§ **DATASET**
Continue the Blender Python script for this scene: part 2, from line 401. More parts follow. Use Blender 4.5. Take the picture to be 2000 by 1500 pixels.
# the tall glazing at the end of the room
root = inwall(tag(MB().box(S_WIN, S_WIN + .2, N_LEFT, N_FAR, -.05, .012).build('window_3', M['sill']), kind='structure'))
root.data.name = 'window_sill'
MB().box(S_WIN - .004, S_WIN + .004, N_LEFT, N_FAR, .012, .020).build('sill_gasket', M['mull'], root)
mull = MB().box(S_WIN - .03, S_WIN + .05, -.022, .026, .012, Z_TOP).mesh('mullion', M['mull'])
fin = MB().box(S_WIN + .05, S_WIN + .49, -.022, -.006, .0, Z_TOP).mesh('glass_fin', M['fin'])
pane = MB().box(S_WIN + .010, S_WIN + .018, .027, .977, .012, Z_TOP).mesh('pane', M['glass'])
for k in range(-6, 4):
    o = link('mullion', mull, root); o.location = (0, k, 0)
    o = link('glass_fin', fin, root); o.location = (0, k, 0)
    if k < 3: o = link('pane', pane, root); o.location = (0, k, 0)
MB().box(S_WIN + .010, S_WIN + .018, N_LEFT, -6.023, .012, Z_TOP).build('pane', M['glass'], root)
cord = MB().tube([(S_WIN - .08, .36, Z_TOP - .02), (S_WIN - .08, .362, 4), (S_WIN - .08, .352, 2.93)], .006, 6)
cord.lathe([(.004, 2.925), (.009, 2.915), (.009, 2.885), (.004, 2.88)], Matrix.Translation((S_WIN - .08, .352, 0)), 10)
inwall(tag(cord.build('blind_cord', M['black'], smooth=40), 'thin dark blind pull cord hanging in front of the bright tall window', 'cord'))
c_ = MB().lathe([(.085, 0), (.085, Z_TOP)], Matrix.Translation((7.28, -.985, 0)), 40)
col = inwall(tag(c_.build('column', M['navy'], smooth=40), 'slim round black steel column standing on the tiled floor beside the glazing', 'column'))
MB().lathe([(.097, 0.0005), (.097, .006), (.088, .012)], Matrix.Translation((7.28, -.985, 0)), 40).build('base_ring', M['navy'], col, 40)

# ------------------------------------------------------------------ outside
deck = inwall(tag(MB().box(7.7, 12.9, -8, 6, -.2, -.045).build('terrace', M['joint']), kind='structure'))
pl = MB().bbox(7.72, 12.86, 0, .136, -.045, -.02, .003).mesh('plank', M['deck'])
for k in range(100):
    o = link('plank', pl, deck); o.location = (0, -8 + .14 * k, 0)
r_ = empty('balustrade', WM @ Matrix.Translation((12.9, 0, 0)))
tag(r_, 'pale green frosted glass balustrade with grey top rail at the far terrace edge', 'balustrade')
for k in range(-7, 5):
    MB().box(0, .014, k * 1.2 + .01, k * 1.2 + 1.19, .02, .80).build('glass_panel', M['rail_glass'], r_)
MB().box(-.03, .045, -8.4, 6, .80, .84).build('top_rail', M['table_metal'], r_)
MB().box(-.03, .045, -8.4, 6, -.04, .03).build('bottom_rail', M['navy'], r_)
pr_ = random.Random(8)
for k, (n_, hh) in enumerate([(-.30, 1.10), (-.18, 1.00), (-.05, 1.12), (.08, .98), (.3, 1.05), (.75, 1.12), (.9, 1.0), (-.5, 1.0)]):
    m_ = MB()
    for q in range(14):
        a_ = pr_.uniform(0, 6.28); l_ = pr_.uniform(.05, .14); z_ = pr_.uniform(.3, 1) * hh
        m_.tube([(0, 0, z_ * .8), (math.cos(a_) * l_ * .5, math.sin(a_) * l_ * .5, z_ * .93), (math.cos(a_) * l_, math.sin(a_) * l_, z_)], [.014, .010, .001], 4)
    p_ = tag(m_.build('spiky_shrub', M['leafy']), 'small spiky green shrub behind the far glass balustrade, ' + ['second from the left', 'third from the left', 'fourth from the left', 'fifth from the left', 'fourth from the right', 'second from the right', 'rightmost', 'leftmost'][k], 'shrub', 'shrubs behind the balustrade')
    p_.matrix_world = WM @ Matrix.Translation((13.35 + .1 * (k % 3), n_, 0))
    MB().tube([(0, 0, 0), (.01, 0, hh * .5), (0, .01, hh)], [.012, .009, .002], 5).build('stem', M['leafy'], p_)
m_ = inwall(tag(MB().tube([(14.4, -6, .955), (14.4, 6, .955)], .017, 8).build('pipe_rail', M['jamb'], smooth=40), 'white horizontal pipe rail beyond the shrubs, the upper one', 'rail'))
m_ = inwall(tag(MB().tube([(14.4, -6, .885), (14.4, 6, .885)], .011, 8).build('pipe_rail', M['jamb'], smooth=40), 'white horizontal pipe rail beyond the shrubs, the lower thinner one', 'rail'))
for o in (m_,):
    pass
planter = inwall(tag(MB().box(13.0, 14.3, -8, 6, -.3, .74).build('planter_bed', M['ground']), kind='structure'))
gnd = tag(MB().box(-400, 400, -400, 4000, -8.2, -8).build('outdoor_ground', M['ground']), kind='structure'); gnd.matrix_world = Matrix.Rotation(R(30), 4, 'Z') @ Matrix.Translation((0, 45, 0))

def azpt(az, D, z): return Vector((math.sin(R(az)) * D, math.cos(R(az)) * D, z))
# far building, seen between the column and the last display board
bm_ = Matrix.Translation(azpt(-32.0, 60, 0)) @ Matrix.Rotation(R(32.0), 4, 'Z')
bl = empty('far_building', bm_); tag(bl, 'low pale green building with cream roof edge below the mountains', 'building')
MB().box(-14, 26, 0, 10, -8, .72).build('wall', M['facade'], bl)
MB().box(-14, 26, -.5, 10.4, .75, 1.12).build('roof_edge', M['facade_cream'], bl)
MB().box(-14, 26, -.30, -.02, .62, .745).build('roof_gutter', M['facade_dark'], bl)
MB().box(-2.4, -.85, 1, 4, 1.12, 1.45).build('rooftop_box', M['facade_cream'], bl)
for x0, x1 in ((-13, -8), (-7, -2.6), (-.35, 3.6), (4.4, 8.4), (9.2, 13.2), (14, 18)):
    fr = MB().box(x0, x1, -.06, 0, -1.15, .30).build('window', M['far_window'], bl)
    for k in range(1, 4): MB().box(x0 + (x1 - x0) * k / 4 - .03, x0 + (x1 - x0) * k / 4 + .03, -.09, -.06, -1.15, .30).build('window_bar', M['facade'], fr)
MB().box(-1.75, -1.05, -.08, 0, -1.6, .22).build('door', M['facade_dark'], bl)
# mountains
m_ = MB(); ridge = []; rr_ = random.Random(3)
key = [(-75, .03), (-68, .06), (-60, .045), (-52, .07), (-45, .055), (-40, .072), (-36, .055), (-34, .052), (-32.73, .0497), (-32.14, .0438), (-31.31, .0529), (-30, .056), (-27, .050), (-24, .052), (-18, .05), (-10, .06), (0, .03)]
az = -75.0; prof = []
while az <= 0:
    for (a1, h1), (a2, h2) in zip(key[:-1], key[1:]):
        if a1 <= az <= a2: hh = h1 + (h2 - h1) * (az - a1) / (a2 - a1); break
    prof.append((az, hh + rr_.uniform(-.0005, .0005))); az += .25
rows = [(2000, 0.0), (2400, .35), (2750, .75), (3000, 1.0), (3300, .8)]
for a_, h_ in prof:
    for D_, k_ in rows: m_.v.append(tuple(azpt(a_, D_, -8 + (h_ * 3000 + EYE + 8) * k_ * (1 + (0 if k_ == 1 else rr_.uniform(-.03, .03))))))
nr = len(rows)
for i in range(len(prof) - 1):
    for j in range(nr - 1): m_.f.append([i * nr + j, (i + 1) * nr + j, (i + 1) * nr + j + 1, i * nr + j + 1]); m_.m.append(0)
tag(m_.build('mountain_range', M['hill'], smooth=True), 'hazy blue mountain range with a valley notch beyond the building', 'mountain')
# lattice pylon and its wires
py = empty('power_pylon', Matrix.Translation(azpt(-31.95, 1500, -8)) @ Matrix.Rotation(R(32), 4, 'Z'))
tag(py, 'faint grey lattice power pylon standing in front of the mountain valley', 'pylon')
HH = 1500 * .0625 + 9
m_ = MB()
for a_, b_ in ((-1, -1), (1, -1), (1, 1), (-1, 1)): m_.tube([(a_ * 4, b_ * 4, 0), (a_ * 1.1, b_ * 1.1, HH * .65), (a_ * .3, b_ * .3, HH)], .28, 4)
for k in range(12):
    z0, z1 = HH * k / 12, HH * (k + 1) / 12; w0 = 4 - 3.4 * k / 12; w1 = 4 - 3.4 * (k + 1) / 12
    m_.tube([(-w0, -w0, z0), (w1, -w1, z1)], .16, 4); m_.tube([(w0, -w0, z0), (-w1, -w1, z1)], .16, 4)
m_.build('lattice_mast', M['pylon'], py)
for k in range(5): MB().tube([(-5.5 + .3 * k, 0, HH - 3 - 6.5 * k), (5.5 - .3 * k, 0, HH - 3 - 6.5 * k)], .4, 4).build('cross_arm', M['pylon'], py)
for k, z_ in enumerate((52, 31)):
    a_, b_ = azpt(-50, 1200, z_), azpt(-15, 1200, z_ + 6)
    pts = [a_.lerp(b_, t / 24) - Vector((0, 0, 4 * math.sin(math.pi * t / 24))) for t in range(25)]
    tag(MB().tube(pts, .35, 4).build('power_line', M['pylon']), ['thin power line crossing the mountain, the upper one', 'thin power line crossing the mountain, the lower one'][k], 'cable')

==

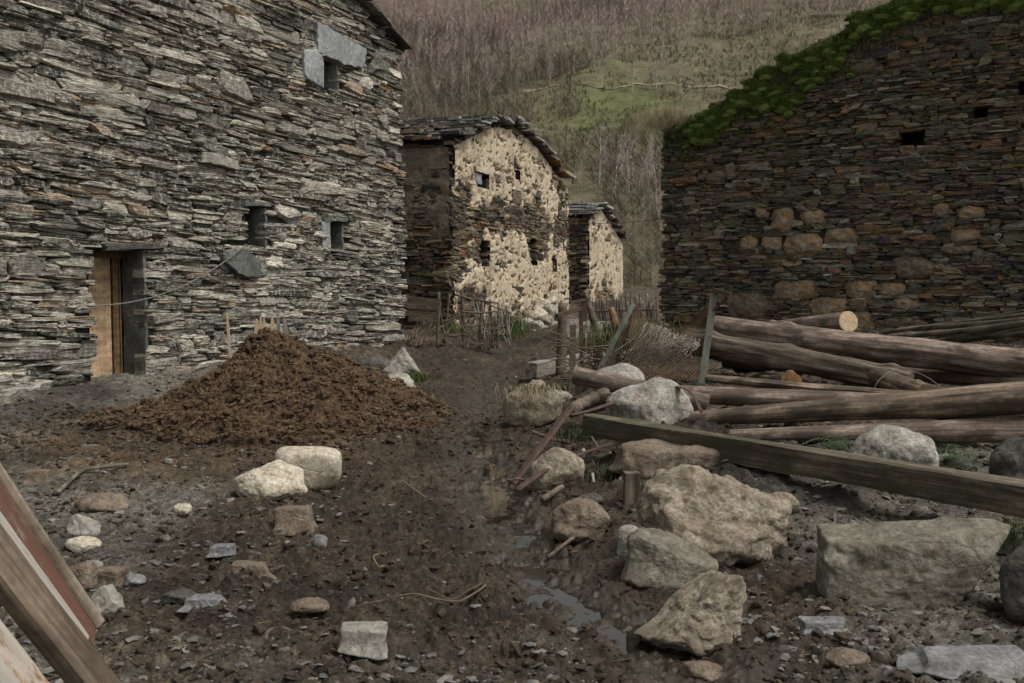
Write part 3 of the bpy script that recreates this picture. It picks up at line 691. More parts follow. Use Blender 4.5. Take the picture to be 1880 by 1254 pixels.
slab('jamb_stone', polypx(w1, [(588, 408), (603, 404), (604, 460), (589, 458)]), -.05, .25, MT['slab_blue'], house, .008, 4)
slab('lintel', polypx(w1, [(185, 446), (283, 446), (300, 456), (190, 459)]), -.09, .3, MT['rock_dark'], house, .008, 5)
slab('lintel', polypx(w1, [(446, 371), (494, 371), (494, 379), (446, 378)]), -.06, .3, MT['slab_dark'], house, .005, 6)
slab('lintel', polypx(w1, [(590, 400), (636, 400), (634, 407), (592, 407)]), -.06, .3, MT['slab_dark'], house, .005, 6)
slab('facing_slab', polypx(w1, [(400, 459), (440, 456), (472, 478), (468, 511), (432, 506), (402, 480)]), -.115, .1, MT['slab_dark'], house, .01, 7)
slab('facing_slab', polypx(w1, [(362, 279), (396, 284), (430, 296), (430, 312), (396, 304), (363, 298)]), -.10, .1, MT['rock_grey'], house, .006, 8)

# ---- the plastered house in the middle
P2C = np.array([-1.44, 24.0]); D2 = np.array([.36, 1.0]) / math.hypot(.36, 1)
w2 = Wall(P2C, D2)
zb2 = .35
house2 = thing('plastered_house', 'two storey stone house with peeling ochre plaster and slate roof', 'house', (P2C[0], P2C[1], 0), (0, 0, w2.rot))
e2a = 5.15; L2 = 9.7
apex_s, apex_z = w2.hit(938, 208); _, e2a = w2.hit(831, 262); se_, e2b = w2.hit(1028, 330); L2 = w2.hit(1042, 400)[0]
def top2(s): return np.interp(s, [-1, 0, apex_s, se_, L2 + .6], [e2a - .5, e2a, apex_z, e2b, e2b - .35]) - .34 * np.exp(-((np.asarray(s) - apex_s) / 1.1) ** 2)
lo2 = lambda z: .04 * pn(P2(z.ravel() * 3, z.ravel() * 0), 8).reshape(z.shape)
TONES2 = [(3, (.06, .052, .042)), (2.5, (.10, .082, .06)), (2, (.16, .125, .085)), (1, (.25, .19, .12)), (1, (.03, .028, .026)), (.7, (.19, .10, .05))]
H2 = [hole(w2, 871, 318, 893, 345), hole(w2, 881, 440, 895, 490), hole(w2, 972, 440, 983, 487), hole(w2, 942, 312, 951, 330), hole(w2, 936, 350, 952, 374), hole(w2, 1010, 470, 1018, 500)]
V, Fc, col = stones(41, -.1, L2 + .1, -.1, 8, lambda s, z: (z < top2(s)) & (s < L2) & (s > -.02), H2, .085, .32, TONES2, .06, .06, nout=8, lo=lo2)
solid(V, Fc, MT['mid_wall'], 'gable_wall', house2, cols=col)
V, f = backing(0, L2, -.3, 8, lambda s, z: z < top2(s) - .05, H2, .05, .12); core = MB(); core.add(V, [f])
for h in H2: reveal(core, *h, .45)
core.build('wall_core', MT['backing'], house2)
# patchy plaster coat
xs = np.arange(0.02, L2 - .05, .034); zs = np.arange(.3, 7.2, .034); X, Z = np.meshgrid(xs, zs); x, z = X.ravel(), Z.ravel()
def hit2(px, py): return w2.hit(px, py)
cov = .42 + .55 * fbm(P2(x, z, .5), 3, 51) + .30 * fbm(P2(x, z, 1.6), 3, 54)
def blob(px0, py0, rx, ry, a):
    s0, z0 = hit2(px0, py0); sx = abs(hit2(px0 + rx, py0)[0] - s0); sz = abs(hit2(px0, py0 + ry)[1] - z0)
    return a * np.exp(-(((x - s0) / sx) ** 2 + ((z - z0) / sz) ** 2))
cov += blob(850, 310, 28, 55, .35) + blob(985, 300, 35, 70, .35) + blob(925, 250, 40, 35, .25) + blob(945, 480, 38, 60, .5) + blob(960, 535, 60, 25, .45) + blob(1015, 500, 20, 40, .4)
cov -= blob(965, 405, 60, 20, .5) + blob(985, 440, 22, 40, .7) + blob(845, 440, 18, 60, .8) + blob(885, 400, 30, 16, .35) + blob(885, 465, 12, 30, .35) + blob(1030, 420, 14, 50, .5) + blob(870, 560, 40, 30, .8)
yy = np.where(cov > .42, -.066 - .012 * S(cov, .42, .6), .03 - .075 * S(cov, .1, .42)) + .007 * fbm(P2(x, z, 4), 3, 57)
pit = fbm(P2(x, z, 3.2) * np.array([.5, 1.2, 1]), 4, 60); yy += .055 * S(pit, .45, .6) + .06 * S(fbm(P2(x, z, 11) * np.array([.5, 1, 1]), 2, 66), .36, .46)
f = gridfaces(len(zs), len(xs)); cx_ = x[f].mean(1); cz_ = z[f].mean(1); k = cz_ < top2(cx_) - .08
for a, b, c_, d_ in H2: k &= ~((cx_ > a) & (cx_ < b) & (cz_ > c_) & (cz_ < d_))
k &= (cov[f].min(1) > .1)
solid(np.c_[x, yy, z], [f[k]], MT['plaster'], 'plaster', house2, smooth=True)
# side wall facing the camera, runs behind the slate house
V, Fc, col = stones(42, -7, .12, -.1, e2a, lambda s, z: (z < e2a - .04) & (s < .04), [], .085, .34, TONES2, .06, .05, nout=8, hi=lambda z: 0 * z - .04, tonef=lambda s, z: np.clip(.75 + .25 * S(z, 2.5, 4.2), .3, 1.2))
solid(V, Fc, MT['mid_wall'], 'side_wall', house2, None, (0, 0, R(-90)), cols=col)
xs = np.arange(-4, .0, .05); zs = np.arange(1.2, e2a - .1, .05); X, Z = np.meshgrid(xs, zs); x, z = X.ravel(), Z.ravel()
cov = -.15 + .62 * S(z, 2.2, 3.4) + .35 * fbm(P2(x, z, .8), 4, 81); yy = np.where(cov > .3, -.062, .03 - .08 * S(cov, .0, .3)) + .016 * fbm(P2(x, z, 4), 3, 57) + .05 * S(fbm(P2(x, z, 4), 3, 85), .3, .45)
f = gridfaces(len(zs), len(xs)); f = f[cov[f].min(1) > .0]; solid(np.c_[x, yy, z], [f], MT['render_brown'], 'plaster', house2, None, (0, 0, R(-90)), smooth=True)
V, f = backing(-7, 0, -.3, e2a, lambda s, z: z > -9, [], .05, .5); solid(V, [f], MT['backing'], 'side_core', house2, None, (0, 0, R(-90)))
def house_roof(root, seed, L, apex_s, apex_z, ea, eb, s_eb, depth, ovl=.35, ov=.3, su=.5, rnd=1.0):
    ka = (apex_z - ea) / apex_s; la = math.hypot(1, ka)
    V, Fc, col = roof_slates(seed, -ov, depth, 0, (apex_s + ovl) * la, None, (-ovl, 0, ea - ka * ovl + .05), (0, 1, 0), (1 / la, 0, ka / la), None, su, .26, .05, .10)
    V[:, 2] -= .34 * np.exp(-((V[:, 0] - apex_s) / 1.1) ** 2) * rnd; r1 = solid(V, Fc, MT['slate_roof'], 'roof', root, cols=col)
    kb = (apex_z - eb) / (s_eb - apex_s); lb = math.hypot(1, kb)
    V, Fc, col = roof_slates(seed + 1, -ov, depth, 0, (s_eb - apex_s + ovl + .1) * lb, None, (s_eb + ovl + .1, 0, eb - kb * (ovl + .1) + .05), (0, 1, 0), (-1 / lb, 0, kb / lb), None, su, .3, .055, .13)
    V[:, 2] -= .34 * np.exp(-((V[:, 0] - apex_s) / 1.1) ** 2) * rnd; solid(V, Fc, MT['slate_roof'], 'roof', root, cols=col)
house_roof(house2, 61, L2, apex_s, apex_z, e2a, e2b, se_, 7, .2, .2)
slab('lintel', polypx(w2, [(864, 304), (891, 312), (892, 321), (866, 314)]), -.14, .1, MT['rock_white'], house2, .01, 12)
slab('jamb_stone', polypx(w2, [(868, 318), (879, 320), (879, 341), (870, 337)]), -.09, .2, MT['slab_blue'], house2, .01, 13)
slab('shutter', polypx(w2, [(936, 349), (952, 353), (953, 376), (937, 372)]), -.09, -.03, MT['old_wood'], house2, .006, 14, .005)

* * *

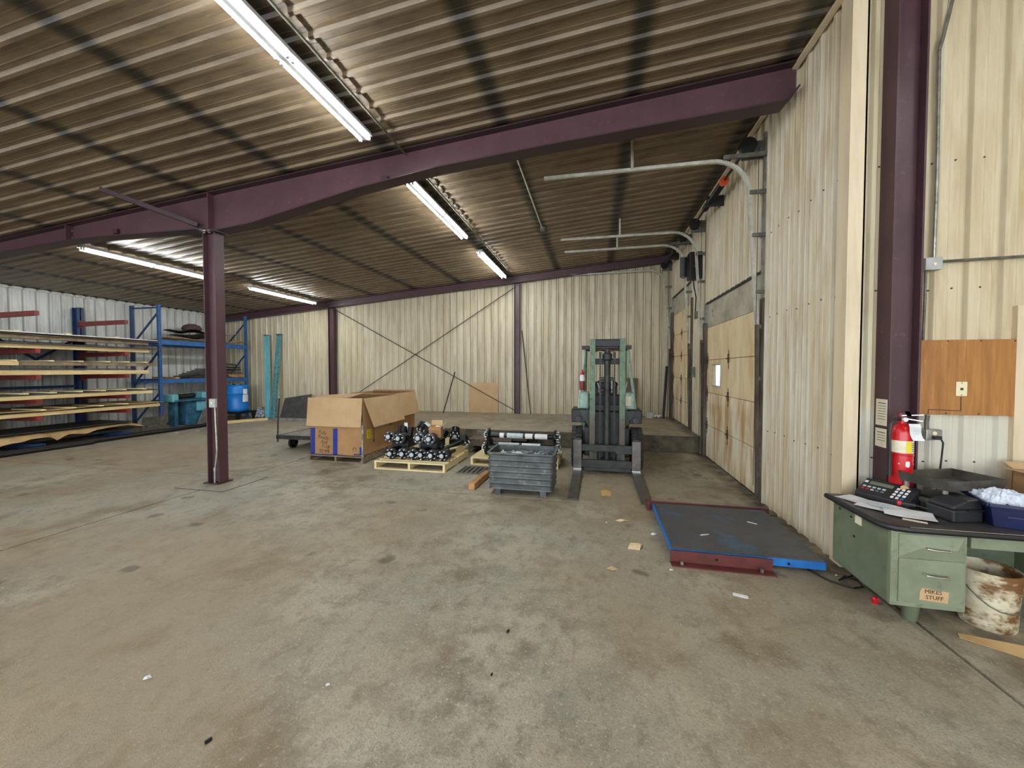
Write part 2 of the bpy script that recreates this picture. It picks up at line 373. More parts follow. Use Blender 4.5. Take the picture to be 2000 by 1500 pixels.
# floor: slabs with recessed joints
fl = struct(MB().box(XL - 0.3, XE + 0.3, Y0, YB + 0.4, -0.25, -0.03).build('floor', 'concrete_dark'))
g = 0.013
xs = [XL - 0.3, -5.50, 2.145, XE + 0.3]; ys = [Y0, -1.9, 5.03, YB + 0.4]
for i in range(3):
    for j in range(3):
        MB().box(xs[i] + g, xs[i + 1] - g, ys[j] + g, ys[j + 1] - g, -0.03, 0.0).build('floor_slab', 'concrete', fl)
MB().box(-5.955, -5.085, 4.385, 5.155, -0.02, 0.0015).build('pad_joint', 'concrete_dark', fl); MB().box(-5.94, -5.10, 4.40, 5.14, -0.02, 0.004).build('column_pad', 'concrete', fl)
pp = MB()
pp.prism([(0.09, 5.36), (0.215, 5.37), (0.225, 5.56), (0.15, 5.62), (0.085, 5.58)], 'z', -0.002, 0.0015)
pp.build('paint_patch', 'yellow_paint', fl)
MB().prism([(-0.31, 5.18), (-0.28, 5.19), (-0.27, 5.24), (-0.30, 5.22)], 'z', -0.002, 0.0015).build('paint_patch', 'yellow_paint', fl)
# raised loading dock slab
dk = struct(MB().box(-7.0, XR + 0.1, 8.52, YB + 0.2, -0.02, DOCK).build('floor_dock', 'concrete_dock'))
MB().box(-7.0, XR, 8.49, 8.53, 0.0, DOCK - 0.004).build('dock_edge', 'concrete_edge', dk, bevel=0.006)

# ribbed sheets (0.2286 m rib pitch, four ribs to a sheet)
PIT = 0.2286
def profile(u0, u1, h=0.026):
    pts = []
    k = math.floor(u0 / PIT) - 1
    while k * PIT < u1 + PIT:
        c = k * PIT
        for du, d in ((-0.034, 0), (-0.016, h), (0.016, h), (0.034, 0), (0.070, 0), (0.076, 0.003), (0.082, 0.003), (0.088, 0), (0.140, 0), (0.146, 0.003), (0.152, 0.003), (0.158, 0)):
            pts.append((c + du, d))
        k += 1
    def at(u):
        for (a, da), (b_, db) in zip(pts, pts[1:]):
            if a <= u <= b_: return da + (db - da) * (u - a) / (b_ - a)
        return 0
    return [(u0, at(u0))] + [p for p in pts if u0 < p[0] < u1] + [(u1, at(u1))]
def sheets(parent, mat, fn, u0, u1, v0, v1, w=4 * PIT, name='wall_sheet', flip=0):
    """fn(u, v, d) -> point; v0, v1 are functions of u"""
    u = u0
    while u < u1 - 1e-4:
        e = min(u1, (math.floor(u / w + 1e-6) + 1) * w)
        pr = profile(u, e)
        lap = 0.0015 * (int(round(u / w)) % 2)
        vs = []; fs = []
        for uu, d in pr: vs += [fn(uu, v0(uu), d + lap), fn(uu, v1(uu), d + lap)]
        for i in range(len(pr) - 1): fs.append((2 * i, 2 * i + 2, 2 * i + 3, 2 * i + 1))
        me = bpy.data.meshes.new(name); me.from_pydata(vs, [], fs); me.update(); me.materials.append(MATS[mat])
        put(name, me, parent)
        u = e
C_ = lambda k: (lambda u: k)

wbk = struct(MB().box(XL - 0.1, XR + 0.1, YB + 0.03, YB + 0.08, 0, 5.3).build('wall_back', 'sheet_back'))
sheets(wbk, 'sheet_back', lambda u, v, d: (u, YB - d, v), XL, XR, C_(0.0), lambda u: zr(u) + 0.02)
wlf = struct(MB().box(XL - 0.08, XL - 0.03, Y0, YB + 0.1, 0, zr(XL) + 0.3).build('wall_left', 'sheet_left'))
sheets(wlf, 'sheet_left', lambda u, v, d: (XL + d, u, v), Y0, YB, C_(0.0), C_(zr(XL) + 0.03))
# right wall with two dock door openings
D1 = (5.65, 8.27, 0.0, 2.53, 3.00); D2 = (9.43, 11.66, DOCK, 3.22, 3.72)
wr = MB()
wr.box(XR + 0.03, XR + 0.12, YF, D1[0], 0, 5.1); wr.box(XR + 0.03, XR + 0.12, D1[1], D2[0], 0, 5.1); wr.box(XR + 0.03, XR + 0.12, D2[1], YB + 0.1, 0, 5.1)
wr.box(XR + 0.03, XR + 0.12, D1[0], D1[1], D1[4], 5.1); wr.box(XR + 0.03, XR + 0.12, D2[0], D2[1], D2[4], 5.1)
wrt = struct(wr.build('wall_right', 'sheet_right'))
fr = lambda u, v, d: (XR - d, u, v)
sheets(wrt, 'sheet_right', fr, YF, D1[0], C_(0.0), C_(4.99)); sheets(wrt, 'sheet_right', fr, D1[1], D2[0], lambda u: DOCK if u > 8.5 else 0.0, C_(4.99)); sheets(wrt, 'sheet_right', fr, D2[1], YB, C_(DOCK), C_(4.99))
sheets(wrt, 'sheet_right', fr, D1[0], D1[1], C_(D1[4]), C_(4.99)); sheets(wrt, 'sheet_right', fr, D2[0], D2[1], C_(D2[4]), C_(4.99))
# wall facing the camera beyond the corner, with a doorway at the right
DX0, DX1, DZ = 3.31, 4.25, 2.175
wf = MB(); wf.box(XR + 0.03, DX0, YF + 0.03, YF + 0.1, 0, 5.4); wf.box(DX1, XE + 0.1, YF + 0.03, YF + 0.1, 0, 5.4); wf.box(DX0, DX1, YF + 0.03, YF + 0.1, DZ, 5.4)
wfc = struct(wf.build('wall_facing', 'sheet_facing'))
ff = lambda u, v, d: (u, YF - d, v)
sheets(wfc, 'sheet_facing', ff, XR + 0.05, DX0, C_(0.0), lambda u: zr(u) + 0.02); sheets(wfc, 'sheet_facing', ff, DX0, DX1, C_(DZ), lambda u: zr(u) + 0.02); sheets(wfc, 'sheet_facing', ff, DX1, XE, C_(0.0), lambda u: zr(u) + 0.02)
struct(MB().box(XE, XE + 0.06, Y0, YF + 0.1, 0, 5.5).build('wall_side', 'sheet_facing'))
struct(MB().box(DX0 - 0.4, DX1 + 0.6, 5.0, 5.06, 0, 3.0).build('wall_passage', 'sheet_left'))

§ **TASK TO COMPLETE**
Every line of the listing that holds "uniform" is to be counted; give only the resulting number.

§ **FINAL RESULT**
3